Actors Theatre of Louisville
316 West Main Street
Louisville
The two buildings at this address are at the heart of modern American Theatre. The theatre company here, the Actors Theatre of Louisville, has striven to become one of the premier theatre companies in the nation and they have succeeded. From humble beginnings in a former tea-room, the company moved to an old train station which was renovated to house a 350-seat theatre. At that time, Jon Jory, son of Hollywood actor Victor Jory, joined the company as an artistic director.
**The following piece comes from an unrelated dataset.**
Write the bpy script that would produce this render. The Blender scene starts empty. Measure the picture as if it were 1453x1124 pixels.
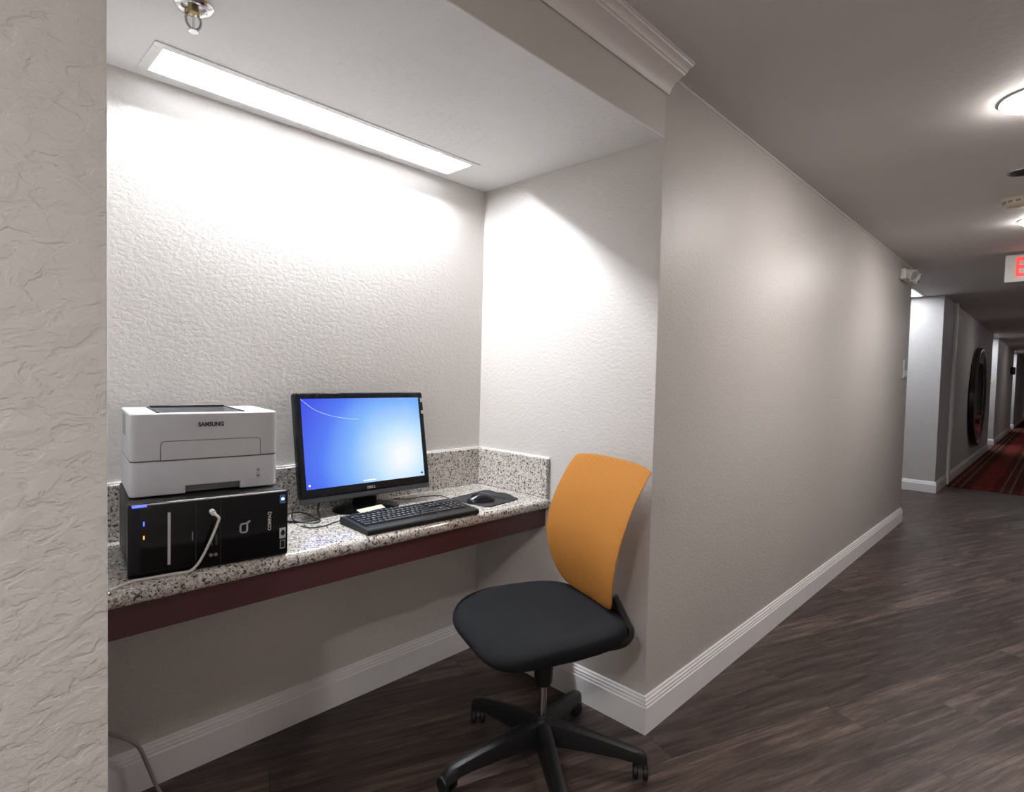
import bpy, bmesh, math, random
from mathutils import Vector, Matrix
random.seed(7)
SC = bpy.context.scene
COL = SC.collection
PI = math.pi

# ------------------------------------------------------------------ camera, world, exposure
cam_d = bpy.data.cameras.new('camera')
cam_d.sensor_fit = 'HORIZONTAL'
cam_d.sensor_width = 36.0
cam_d.lens = 802.9 * 36.0 / 1453.0
cam_d.clip_start = 0.05
cam_d.clip_end = 100
cam = bpy.data.objects.new('camera', cam_d)
COL.objects.link(cam)
cam.location = (-1.7625, -1.0141, 1.2603)
cam.rotation_euler = (1.5327, -0.0256, -0.7996)
SC.camera = cam

wd = bpy.data.worlds.new('world')
SC.world = wd
wd.use_nodes = True
wd.node_tree.nodes['Background'].inputs[0].default_value = (0.75, 0.8, 0.9, 1)
wd.node_tree.nodes['Background'].inputs[1].default_value = 0.02

SC.view_settings.view_transform = 'Standard'
SC.view_settings.look = 'None'
SC.view_settings.gamma = 1.0
SC.view_settings.use_curve_mapping = False
SC.view_settings.exposure = 0.3
E_TUBE = 300.0        # niche tube
E_DOME = 118.0        # corridor ceiling domes
E_PANEL = 11.0        # side passage panels
E_CAN = 430.0        # unseen downlight behind the viewer, added to brighten the left wall

# ------------------------------------------------------------------ node material helpers
def new_mat(name):
    m = bpy.data.materials.new(name)
    m.use_nodes = True
    nt = m.node_tree
    b = nt.nodes['Principled BSDF']
    return m, nt, b

def nd(nt, t, **kw):
    n = nt.nodes.new(t)
    for k, v in kw.items():
        if k in n.inputs:
            n.inputs[k].default_value = v
        else:
            setattr(n, k, v)
    return n

def ramp(nt, src, stops, interp='LINEAR'):
    r = nt.nodes.new('ShaderNodeValToRGB')
    r.color_ramp.interpolation = interp
    el = r.color_ramp.elements
    while len(el) < len(stops):
        el.new(0.5)
    for e, (p, c) in zip(el, stops):
        e.position = p
        e.color = (c[0], c[1], c[2], 1) if not isinstance(c, (int, float)) else (c, c, c, 1)
    nt.links.new(src, r.inputs[0])
    return r

def mixc(nt, fac, a, b, mode='MIX'):
    m = nt.nodes.new('ShaderNodeMix')
    m.data_type = 'RGBA'
    m.blend_type = mode
    for sock, v in ((m.inputs['Factor'], fac), (m.inputs['A'], a), (m.inputs['B'], b)):
        pass
    ins = [m.inputs[0], m.inputs[6], m.inputs[7]]
    for s, v in zip(ins, (fac, a, b)):
        if hasattr(v, 'is_output'):
            nt.links.new(v, s)
        else:
            s.default_value = v if isinstance(v, (int, float)) else (v[0], v[1], v[2], 1)
    return m.outputs[2]

def plain(name, col, rough=0.5, metal=0.0, noise=0.05, scale=60, spec=0.5, coat=0.0, bump=0.0):
    m, nt, b = new_mat(name)
    tc = nd(nt, 'ShaderNodeTexCoord')
    n = nd(nt, 'ShaderNodeTexNoise', Scale=scale, Detail=3)
    nt.links.new(tc.outputs['Object'], n.inputs['Vector'])
    lo = [c * (1 - noise) for c in col]
    hi = [min(1, c * (1 + noise)) for c in col]
    r = ramp(nt, n.outputs[0], [(0.3, lo), (0.7, hi)])
    nt.links.new(r.outputs[0], b.inputs['Base Color'])
    b.inputs['Roughness'].default_value = rough
    b.inputs['Metallic'].default_value = metal
    b.inputs['Specular IOR Level'].default_value = spec
    b.inputs['Coat Weight'].default_value = coat
    if bump:
        bp = nd(nt, 'ShaderNodeBump', Strength=bump, Distance=0.001)
        nt.links.new(n.outputs[0], bp.inputs['Height'])
        nt.links.new(bp.outputs[0], b.inputs['Normal'])
    return m

def emit(name, col, strength):
    m, nt, b = new_mat(name)
    b.inputs['Base Color'].default_value = (*[min(c, .8) for c in col], 1)
    b.inputs['Emission Color'].default_value = (*col, 1)
    b.inputs['Emission Strength'].default_value = strength
    return m

def plaster(name, col, scale, dist, rough=0.42, spec=0.5, strength=1.0):
    """hand trowelled knockdown plaster, painted"""
    m, nt, b = new_mat(name)
    tc = nd(nt, 'ShaderNodeTexCoord')
    mp = nd(nt, 'ShaderNodeMapping')
    mp.inputs['Scale'].default_value = (1, 1, 1.45)
    nt.links.new(tc.outputs['Object'], mp.inputs['Vector'])
    n1 = nd(nt, 'ShaderNodeTexNoise', Scale=scale, Detail=7, Roughness=0.55, Distortion=0.35)
    n2 = nd(nt, 'ShaderNodeTexNoise', Scale=scale * 5, Detail=4)
    for n in (n1, n2):
        nt.links.new(mp.outputs[0], n.inputs['Vector'])
    r1 = ramp(nt, n1.outputs[0], [(0.40, 0), (0.47, 0.55), (0.53, 0.62), (0.60, 1.0)])
    mx = nd(nt, 'ShaderNodeMath', operation='MULTIPLY_ADD')
    nt.links.new(n2.outputs[0], mx.inputs[0])
    mx.inputs[1].default_value = 0.28
    nt.links.new(r1.outputs[0], mx.inputs[2])
    bp = nd(nt, 'ShaderNodeBump', Strength=strength, Distance=dist)
    nt.links.new(mx.outputs[0], bp.inputs['Height'])
    nt.links.new(bp.outputs[0], b.inputs['Normal'])
    n3 = nd(nt, 'ShaderNodeTexNoise', Scale=1.3, Detail=3)
    nt.links.new(tc.outputs['Object'], n3.inputs['Vector'])
    r = ramp(nt, n3.outputs[0], [(0.3, [c * .97 for c in col]), (0.7, [c * 1.03 for c in col])])
    nt.links.new(r.outputs[0], b.inputs['Base Color'])
    b.inputs['Roughness'].default_value = rough
    b.inputs['Specular IOR Level'].default_value = spec
    return m

def granite():
    m, nt, b = new_mat('granite')
    tc = nd(nt, 'ShaderNodeTexCoord')
    v = nd(nt, 'ShaderNodeTexVoronoi', Scale=260)
    n1 = nd(nt, 'ShaderNodeTexNoise', Scale=120, Detail=4, Roughness=0.6)
    n2 = nd(nt, 'ShaderNodeTexNoise', Scale=45, Detail=3)
    n3 = nd(nt, 'ShaderNodeTexNoise', Scale=170, Detail=4, Roughness=0.7)
    for n in (v, n1, n2, n3):
        nt.links.new(tc.outputs['Object'], n.inputs['Vector'])
    sep = nd(nt, 'ShaderNodeSeparateColor')
    nt.links.new(v.outputs['Color'], sep.inputs[0])
    base = ramp(nt, sep.outputs[0], [(0.0, (.36, .32, .29)), (0.3, (.60, .57, .53)), (0.7, (.70, .68, .64)), (0.92, (.34, .27, .22))])
    dk = ramp(nt, n1.outputs[0], [(0.39, 1), (0.47, 0)])
    c1 = mixc(nt, dk.outputs[0], base.outputs[0], (.035, .032, .035))
    br = ramp(nt, n3.outputs[0], [(0.56, 0), (0.64, 0.85)])
    c2 = mixc(nt, br.outputs[0], c1, (.17, .13, .11))
    lt = ramp(nt, n2.outputs[0], [(0.55, 0), (0.64, 0.4)])
    c3 = mixc(nt, lt.outputs[0], c2, (.72, .70, .67))
    nt.links.new(c3, b.inputs['Base Color'])
    b.inputs['Roughness'].default_value = 0.12
    b.inputs['Coat Weight'].default_value = 0.3
    b.inputs['Coat Roughness'].default_value = 0.05
    return m

def wood_floor():
    m, nt, b = new_mat('plank_floor')
    tc = nd(nt, 'ShaderNodeTexCoord')
    mp = nd(nt, 'ShaderNodeMapping')
    mp.inputs['Rotation'].default_value = (0, 0, math.radians(21))
    nt.links.new(tc.outputs['Object'], mp.inputs['Vector'])
    bk = nd(nt, 'ShaderNodeTexBrick', Scale=1.0)
    bk.offset = 0.37
    bk.inputs['Brick Width'].default_value = 1.22
    bk.inputs['Row Height'].default_value = 0.15
    bk.inputs['Mortar Size'].default_value = 0.0011
    bk.inputs['Mortar Smooth'].default_value = 0.2
    bk.inputs['Bias'].default_value = 0.0
    bk.inputs['Color1'].default_value = (0, 0, 0, 1)
    bk.inputs['Color2'].default_value = (1, 1, 1, 1)
    bk.inputs['Mortar'].default_value = (.5, .5, .5, 1)
    nt.links.new(mp.outputs[0], bk.inputs['Vector'])
    # shift the grain from plank to plank
    sh = nd(nt, 'ShaderNodeVectorMath', operation='MULTIPLY_ADD')
    nt.links.new(bk.outputs['Color'], sh.inputs[0])
    sh.inputs[1].default_value = (7.3, 3.1, 0)
    nt.links.new(mp.outputs[0], sh.inputs[2])
    st = nd(nt, 'ShaderNodeMapping')
    st.inputs['Scale'].default_value = (1.6, 22, 1)
    nt.links.new(sh.outputs[0], st.inputs['Vector'])
    g1 = nd(nt, 'ShaderNodeTexNoise', Scale=1.4, Detail=8, Roughness=0.65, Distortion=0.6)
    g2 = nd(nt, 'ShaderNodeTexNoise', Scale=7, Detail=5, Roughness=0.7)
    nt.links.new(st.outputs[0], g1.inputs['Vector'])
    nt.links.new(st.outputs[0], g2.inputs['Vector'])
    c = ramp(nt, g1.outputs[0], [(0.32, (.026, .017, .015)), (0.46, (.062, .042, .036)), (0.58, (.108, .077, .066)), (0.74, (.19, .14, .115))])
    tint = mixc(nt, 0.35, c.outputs[0], bk.outputs['Color'], 'OVERLAY')
    fine = ramp(nt, g2.outputs[0], [(0.35, (.62, .6, .6)), (0.65, (1.2, 1.2, 1.2))])
    t2 = mixc(nt, 1.0, tint, fine.outputs[0], 'MULTIPLY')
    seam = mixc(nt, bk.outputs['Fac'], t2, (.012, .009, .008))
    nt.links.new(seam, b.inputs['Base Color'])
    b.inputs['Roughness'].default_value = 0.42
    b.inputs['Specular IOR Level'].default_value = 0.4
    bp = nd(nt, 'ShaderNodeBump', Strength=0.35, Distance=0.0015)
    nt.links.new(g2.outputs[0], bp.inputs['Height'])
    nt.links.new(bp.outputs[0], b.inputs['Normal'])
    return m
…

He expanded the horizons of the company and oversaw their move to this current space after the train station was demolished in 1972.
With the company, Jory envisioned and created the Humana Festival of New American Plays, now considered the “preeminent annual showcase of new theatrical work.” The festival has introduced new American plays such as David Margulies’ Dinner with Friends and Beth Henley’s Crimes of the Heart to the American theatrical consciousness; both of which garnered Pulitzer Prizes for drama.
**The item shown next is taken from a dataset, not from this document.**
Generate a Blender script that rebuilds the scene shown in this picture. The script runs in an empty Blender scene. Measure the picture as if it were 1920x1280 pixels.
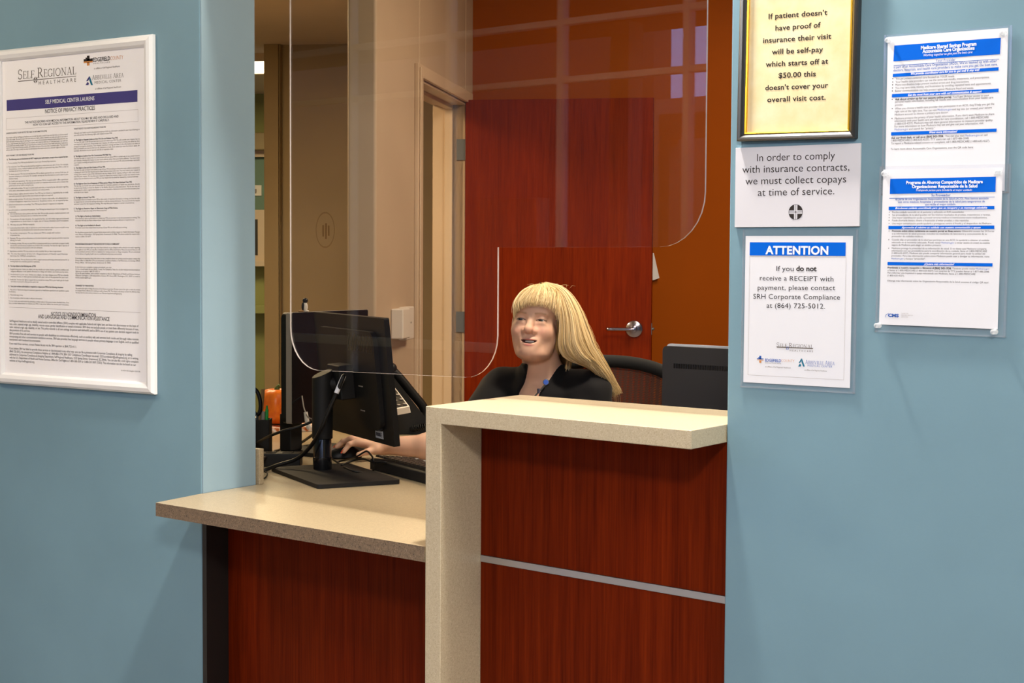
import bpy, bmesh, math, random
import numpy as np
from mathutils import Vector, Matrix

random.seed(7)
rng = np.random.default_rng(11)
SC = bpy.context.scene
COL = SC.collection
PI = math.pi

# ------------------------------------------------------------------ camera (solved from the photograph)
FPX, YAW, PITCH, ROLL, DIST, EYE = 2991.95, .5969, .0509, .0057, 2.7744, 1.381
_f = np.array([-math.sin(YAW)*math.cos(PITCH), math.cos(YAW)*math.cos(PITCH), -math.sin(PITCH)])
_r = np.array([math.cos(YAW), math.sin(YAW), 0.0]); _u = np.cross(_r, _f)
_c, _s = math.cos(ROLL), math.sin(ROLL)
CR, CU, CF = _c*_r+_s*_u, -_s*_r+_c*_u, _f
CAM = np.array([0, -DIST, EYE])
def ray(x, y): return (x-960)/FPX*CR - (y-640)/FPX*CU + CF
def P(x, y, Z): return CAM + ray(x, y)*Z
def hit(x, y, ax, v):
    r = ray(x, y); return CAM + r*((v-CAM[ax])/r[ax])
def hitp(x, y, p, n):
    r = ray(x, y); n = np.array(n, float); return CAM + r*(((np.array(p)-CAM)@n)/(r@n))
V3 = lambda *a: np.array(a, float)
def unit(v): v = np.array(v, float); return v/np.linalg.norm(v)

cam = bpy.data.cameras.new('camera'); cam.sensor_fit = 'HORIZONTAL'; cam.sensor_width = 36
cam.lens = 36*FPX/1920; cam.clip_start = .05; cam.clip_end = 200
co = bpy.data.objects.new('camera', cam); COL.objects.link(co)
co.matrix_world = Matrix(((CR[0], CU[0], -CF[0], CAM[0]), (CR[1], CU[1], -CF[1], CAM[1]), (CR[2], CU[2], -CF[2], CAM[2]), (0, 0, 0, 1)))
SC.camera = co

# ------------------------------------------------------------------ materials
def lin(r, g, b):
    f = lambda c: (c/255/12.92 if c/255 <= .04045 else ((c/255+.055)/1.055)**2.4)
    return (f(r), f(g), f(b), 1)
def mat(name, col, rough=.5, metal=0, spec=.5, **kw):
    m = bpy.data.materials.new(name); m.use_nodes = True
    b = m.node_tree.nodes['Principled BSDF']
    b.inputs['Base Color'].default_value = col; b.inputs['Roughness'].default_value = rough
    b.inputs['Metallic'].default_value = metal; b.inputs['Specular IOR Level'].default_value = spec
    for k, v in kw.items(): b.inputs[k.replace('_', ' ')].default_value = v
    return m
def nodes(m):
    nt = m.node_tree; return nt, nt.nodes, nt.links, nt.nodes['Principled BSDF']
def coords(m, scale, rot=(0, 0, 0)):
    nt, N, L, b = nodes(m)
    g = N.new('ShaderNodeNewGeometry'); mp = N.new('ShaderNodeMapping'); mp.inputs['Scale'].default_value = scale; mp.inputs['Rotation'].default_value = rot
    L.new(g.outputs['Position'], mp.inputs['Vector']); return mp.outputs[0]
def ramp(m, fac, stops):
    nt, N, L, b = nodes(m); r = N.new('ShaderNodeValToRGB'); e = r.color_ramp.elements
    while len(e) < len(stops): e.new(.5)
    for q, (p, c) in zip(e, stops): q.position = p; q.color = c
    L.new(fac, r.inputs[0]); return r.outputs[0]
def noise(m, vec, scale, detail=3, rough=.5):
    nt, N, L, b = nodes(m); n = N.new('ShaderNodeTexNoise'); n.inputs['Scale'].default_value = scale
    n.inputs['Detail'].default_value = detail; n.inputs['Roughness'].default_value = rough; L.new(vec, n.inputs['Vector']); return n.outputs[0]
def bump(m, h, strength, dist=.002):
    nt, N, L, b = nodes(m); n = N.new('ShaderNodeBump'); n.inputs['Strength'].default_value = strength; n.inputs['Distance'].default_value = dist
    L.new(h, n.inputs['Height']); L.new(n.outputs[0], b.inputs['Normal'])
def mix(m, fac, a, c, mode='MIX'):
    nt, N, L, b = nodes(m); n = N.new('ShaderNodeMix'); n.data_type = 'RGBA'; n.blend_type = mode
    for s, v in ((0, fac), (6, a), (7, c)):
        if hasattr(v, 'default_value') or hasattr(v, 'is_linked'): L.new(v, n.inputs[s])
        else: n.inputs[s].default_value = v
    return n.outputs[2]
def setcol(m, c):
    nt, N, L, b = nodes(m); L.new(c, b.inputs['Base Color'])

def paint(name, col, amt=.06, rough=.55):
    m = mat(name, col, rough, spec=.3); v = coords(m, (1, 1, 1))
    n1 = noise(m, v, 3.0, 3); d = tuple(c*(1-amt) for c in col[:3])+(1,); l = tuple(min(1, c*(1+amt)) for c in col[:3])+(1,)
    setcol(m, ramp(m, n1, [(.3, d), (.7, l)])); bump(m, noise(m, v, 220, 2), .12, .0006); return m
def quartz(name, base, dark, light, sc=260, hi=.72):
    m = mat(name, base, .3, spec=.5); v = coords(m, (1, 1, 1))
    a = noise(m, v, sc, 2, .6); b_ = noise(m, v, sc*1.7, 2, .6); c = noise(m, v, sc*.35, 2)
    k = ramp(m, a, [(.30, dark), (.43, base), (.58, base), (hi, light)])
    k2 = mix(m, ramp(m, b_, [(.27, (1, 1, 1, 1)), (.36, (0, 0, 0, 1))]), k, dark)
    setcol(m, mix(m, .35, k2, ramp(m, c, [(.35, dark), (.65, light)]), 'SOFT_LIGHT')); return m
def wood(name, dark, mid, light, scale=(55, 55, 2.2), rough=.34, spec=.45):
    m = mat(name, mid, rough, spec=spec); v = coords(m, scale)
    n1 = noise(m, v, 1.0, 6, .62); v2 = coords(m, (scale[0]*5, scale[1]*5, scale[2]*4)); n2 = noise(m, v2, 1.0, 3)
    v3 = coords(m, (3, 3, .8)); n3 = noise(m, v3, 1.6, 2)
    k = ramp(m, n1, [(.30, dark), (.5, mid), (.72, light)])
    k = mix(m, .4, k, ramp(m, n2, [(.3, dark), (.7, light)]), 'MIX')
    setcol(m, mix(m, .5, k, ramp(m, n3, [(.3, dark), (.7, light)]), 'SOFT_LIGHT')); return m
def clear(name, tint=(1, 1, 1, 1), ior=1.5, rough=0.0, milky=0.0, milkcol=(1, 1, 1, 1)):
    m = bpy.data.materials.new(name); m.use_nodes = True; nt = m.node_tree; N, L = nt.nodes, nt.links; N.clear()
    o = N.new('ShaderNodeOutputMaterial'); t = N.new('ShaderNodeBsdfTransparent'); t.inputs[0].default_value = tint
    g = N.new('ShaderNodeBsdfGlossy'); g.inputs['Roughness'].default_value = rough; r0 = ((ior-1)/(ior+1))**2     # Schlick's reflectance, the same from both sides of the sheet
    ge = N.new('ShaderNodeNewGeometry'); dt = N.new('ShaderNodeVectorMath'); dt.operation = 'DOT_PRODUCT'
    L.new(ge.outputs['Normal'], dt.inputs[0]); L.new(ge.outputs['Incoming'], dt.inputs[1])
    def mt(op, a, b=None):
        k = N.new('ShaderNodeMath'); k.operation = op
        for i, v in ((0, a), (1, b)):
            if v is None: continue
            if isinstance(v, (int, float)): k.inputs[i].default_value = v
            else: L.new(v, k.inputs[i])
        return k.outputs[0]
    cs = mt('ABSOLUTE', dt.outputs['Value']); fr = mt('ADD', mt('MULTIPLY', mt('POWER', mt('SUBTRACT', 1.0, cs), 5.0), 1-r0), r0)
    x = N.new('ShaderNodeMixShader'); L.new(fr, x.inputs[0]); L.new(t.outputs[0], x.inputs[1]); L.new(g.outputs[0], x.inputs[2])
    last = x
    if milky:
        d = N.new('ShaderNodeBsdfDiffuse'); d.inputs[0].default_value = milkcol
        y = N.new('ShaderNodeMixShader'); y.inputs[0].default_value = milky; L.new(x.outputs[0], y.inputs[1]); L.new(d.outputs[0], y.inputs[2]); last = y
    L.new(last.outputs[0], o.inputs[0]); return m
def emit(name, col, strength):
    m = bpy.data.materials.new(name); m.use_nodes = True; b = m.node_tree.nodes['Principled BSDF']
    b.inputs['Base Color'].default_value = col; b.inputs['Emission Color'].default_value = col; b.inputs['Emission Strength'].default_value = strength; return m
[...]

Western theatre’s deepest roots lie in Ancient Greece, thus it’s appropriate that the entrance and lobby for this venerable theatrical institution is a remarkable Greek Revival structure. Built in the mid-1830s, for the Bank of Louisville, this building’s marvelous architecture and the participation of noted architect Gideon Shryock in its construction have led it to be named a National Historic Landmark. The adjoining late-19th century commercial building also belongs to the theatre.
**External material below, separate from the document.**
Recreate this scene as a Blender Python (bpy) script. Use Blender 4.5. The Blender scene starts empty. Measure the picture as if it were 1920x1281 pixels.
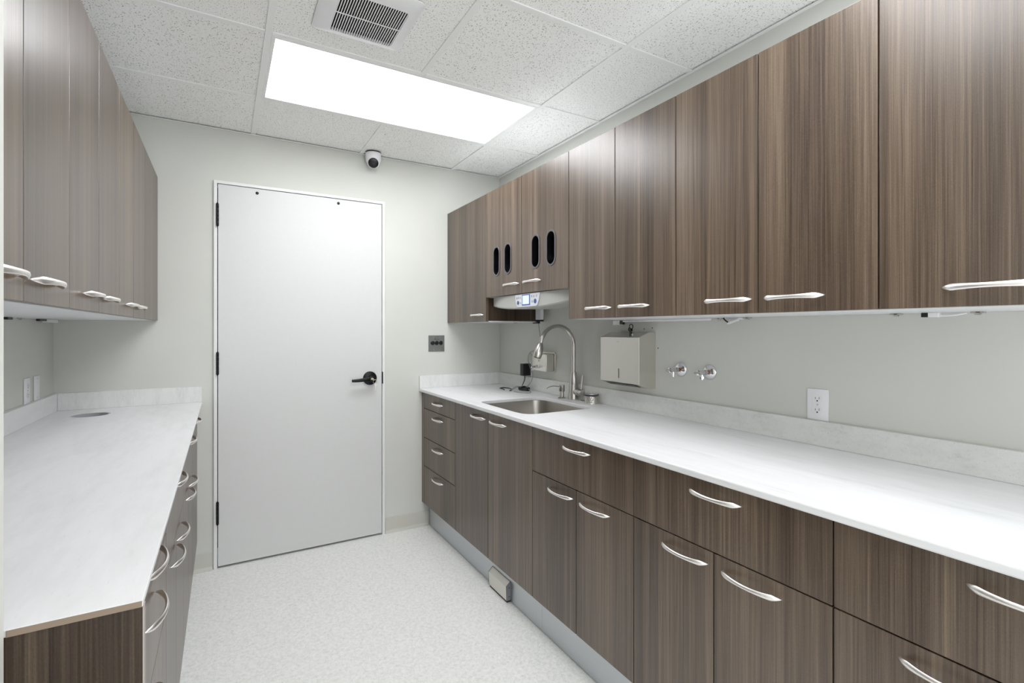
import bpy, bmesh, math, random
from mathutils import Vector, Matrix
random.seed(7)
C = bpy.context.scene.collection
sc = bpy.context.scene

# ------------------------------------------------------------------ camera, world, exposure
cam = bpy.data.cameras.new('camera'); cam.sensor_width = 36.0; cam.lens = 928.95 / 1920 * 36
cam.shift_y = -21.57 / 1920; cam.clip_start = 0.01
co = bpy.data.objects.new('camera', cam); C.objects.link(co)
co.location = (0, -3.2165, 1.3298); co.rotation_euler = (math.radians(90), 0, math.radians(-30.2141))
sc.camera = co
w = bpy.data.worlds.new('world'); sc.world = w; w.use_nodes = True
w.node_tree.nodes['Background'].inputs[0].default_value = (0.96, 0.98, 1.0, 1)
w.node_tree.nodes['Background'].inputs[1].default_value = 2.3  # even fill light, added; comes in through the room's open rear end
sc.view_settings.view_transform = 'Standard'; sc.view_settings.look = 'None'
sc.view_settings.exposure = 0.22; sc.view_settings.gamma = 1.0; sc.view_settings.use_curve_mapping = False
PANEL = 9.3          # radiance of the ceiling light diffusers
REAR = 7.5           # the same lights in the space behind the camera

# ------------------------------------------------------------------ materials
def lin(c):
    return tuple(((v / 255) / 12.92 if v / 255 <= 0.04045 else ((v / 255 + 0.055) / 1.055) ** 2.4) for v in c) + (1,)
def mat(name, rgb, rough=0.5, metal=0.0, spec=0.5, emit=None, es=0.0, coat=0.0, var=0.0, vs=40.0):
    m = bpy.data.materials.new(name); m.use_nodes = True; nt = m.node_tree; b = nt.nodes['Principled BSDF']
    col = lin(rgb)
    b.inputs['Base Color'].default_value = col; b.inputs['Roughness'].default_value = rough
    b.inputs['Metallic'].default_value = metal; b.inputs['Specular IOR Level'].default_value = spec
    b.inputs['Coat Weight'].default_value = coat
    if emit: b.inputs['Emission Color'].default_value = lin(emit); b.inputs['Emission Strength'].default_value = es
    # faint procedural variation
    tc = nt.nodes.new('ShaderNodeTexCoord'); n = nt.nodes.new('ShaderNodeTexNoise'); n.inputs['Scale'].default_value = vs
    nt.links.new(tc.outputs['Object'], n.inputs['Vector'])
    mx = nt.nodes.new('ShaderNodeMix'); mx.data_type = 'RGBA'
    v = max(var, 0.02)
    mx.inputs['A'].default_value = tuple(c * (1 - v) for c in col[:3]) + (1,)
    mx.inputs['B'].default_value = tuple(min(1, c * (1 + v)) for c in col[:3]) + (1,)
    nt.links.new(n.outputs['Fac'], mx.inputs['Factor']); nt.links.new(mx.outputs['Result'], b.inputs['Base Color'])
    return m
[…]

Part of the ghost story of this venerable institution begins in a field in the Hamptons in 1970. Rodney Anderson and his wife, Pamela Brown—an actress and scion of Kentucky’s prominent Brown family—were setting off on a journey with pilot Malcolm Brighton to cross the Atlantic in a Roziere balloon (a hybrid between a hot-air balloon and one held aloft by gases like helium or hydrogen). Friends and family gathered to fete the trio and watch as the intrepid voyagers headed into the horizon aboard The Free Life. One of the friends in attendance recalled that the event was “kind of a last hurrah.” She continued, describing the atmosphere as“all that hope and joy of the 60s that seems to have gone so sour, a last little flickering flame before everybody got serious again.” Grasping the euphoric hopes of a libertine decade the balloon ascended heavenwards into a perfect sky. Some thirty hours later, those hopes were dashed when fate caught up with them off the rocky coast of Newfoundland.
In the Brown family’s grief, the Actors Theatre was granted a substantial sum to build a theatre in Pamela’s honor. Built directly behind the antique buildings fronting the street, the 643-seat Pamela Brown Auditorium stands as a memento mori to the idealism of youth. The young, promising actress who was lost so young is still glimpsed in the theatre bearing her name while another specter is seen as well: the shade of an African-American male, possibly from the 19th century. He quietly goes about his business and disappears when he detects he has been spotted by the living.
Sources
- Actors Theatre of Louisville. “The History of the Actors Theatre.” Accessed 15 March 2013.
- Cummings, Mary. “The Day a Dream From Springs Crashed.” New York Times. 22 January 1995.
- Free Life (balloon). Wikipedia, the free Encyclopedia. Accessed 15 March 2013.
- Parker, Robert W. Haunted Louisville. Alton, IL: Whitechapel Productions, 2007.